El Lavatorio. Tintoretto (1548-1549). Museo del Prado. Madrid |
Lo mismo habría dicho yo. ¡Qué agobio! Sólo de pensarlo, me pongo como
una gigantilla*. Comprendo, por lo tanto, que Pedro primero se negase, y luego
quisiera un enjabonamiento corporal completo. Por eso mismo nunca he realizado
ese rito que parece central en el evangelio de hoy, Jueves Santo. San Juan es
el único evangelista que incluye en el relato de la última cena el lavatorio de
los pies. Es más, convierte este gesto en central, o bien porque lo considera equivalente
a la eucaristía, o bien porque la transciende. Ignoro qué hizo con él la
tradición a lo largo de los siglos. Sí sé que la liturgia lo conserva sólo para
hoy desde el principio del principio.
El caso es que hasta la fecha he sido incapaz de exponer a doce
personas, sean niños/niñas, adultos/adultas o ancianos/ancianas, ante el
personal y yo de rodillas mojándoles los pies. Tal vez sería conveniente que me
lo mirase, porque debo ser el único; vamos, un bicho raro.
Sin embargo, ver a papa Francisco realizando esto mismo causa sensación,
y lo del año pasado fue épico. Para este se anuncia parecido.
Ignoro cómo se sentirán los lavados con papa Francisco a sus pies. No
quisiera estar en su lugar, por más que ellos hayan sido “tocados”.

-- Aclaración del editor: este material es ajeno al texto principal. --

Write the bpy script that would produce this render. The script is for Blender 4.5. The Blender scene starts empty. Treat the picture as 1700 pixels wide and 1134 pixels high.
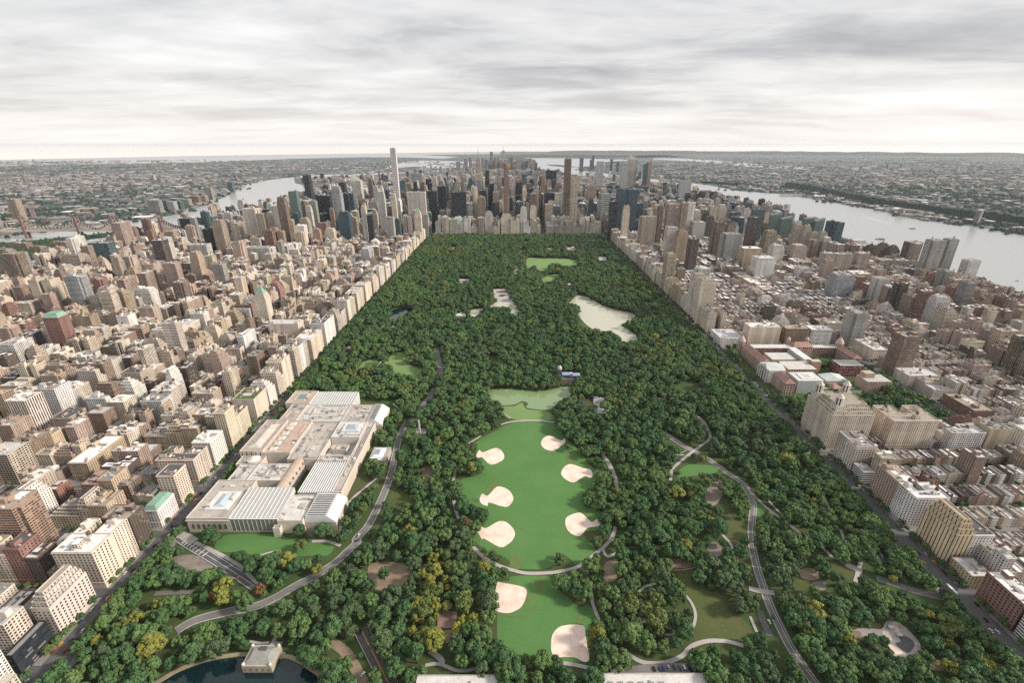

Yo prefiero disfrutar viéndole de esta otra guisa. Al fin y al cabo,
andar en bicicleta en estos tiempos, cuando todo el mundo va en coche incluso
para echar una quiniela en el estanco del barrio, es ponerse a los pies de los
caballos. ¡Y qué caballos!
Fuera bromas, que le hagan este graffiti al sucesor de quien no quería
que su Señor le lavara los pies, indica bien a las claras que estamos
consiguiendo una normalidad de la que Pedro, el Apóstol, fue adquiriendo dosis
asumibles a lo largo del tiempo y con la ayuda de, entre otros, San Pablo. Y no
me olvido de aquella señora y aquellos dos sayones que le pusieron en tan serio
aprieto, una noche en que hasta el gallo cantó justo a la tercera.
*He
intentado corroborar este dicho que aprendí de niño en mi pueblo, pero no lo he
conseguido con Internet. Cuando alguien, como yo por ejemplo, se ruborizaba y
ofrecía el rostro rojo como un tomate, decíamos que se había puesto “como una
gigantilla”. Seguramente se trata de una deformación pueblerina que sólo
usábamos los de mi pueblo.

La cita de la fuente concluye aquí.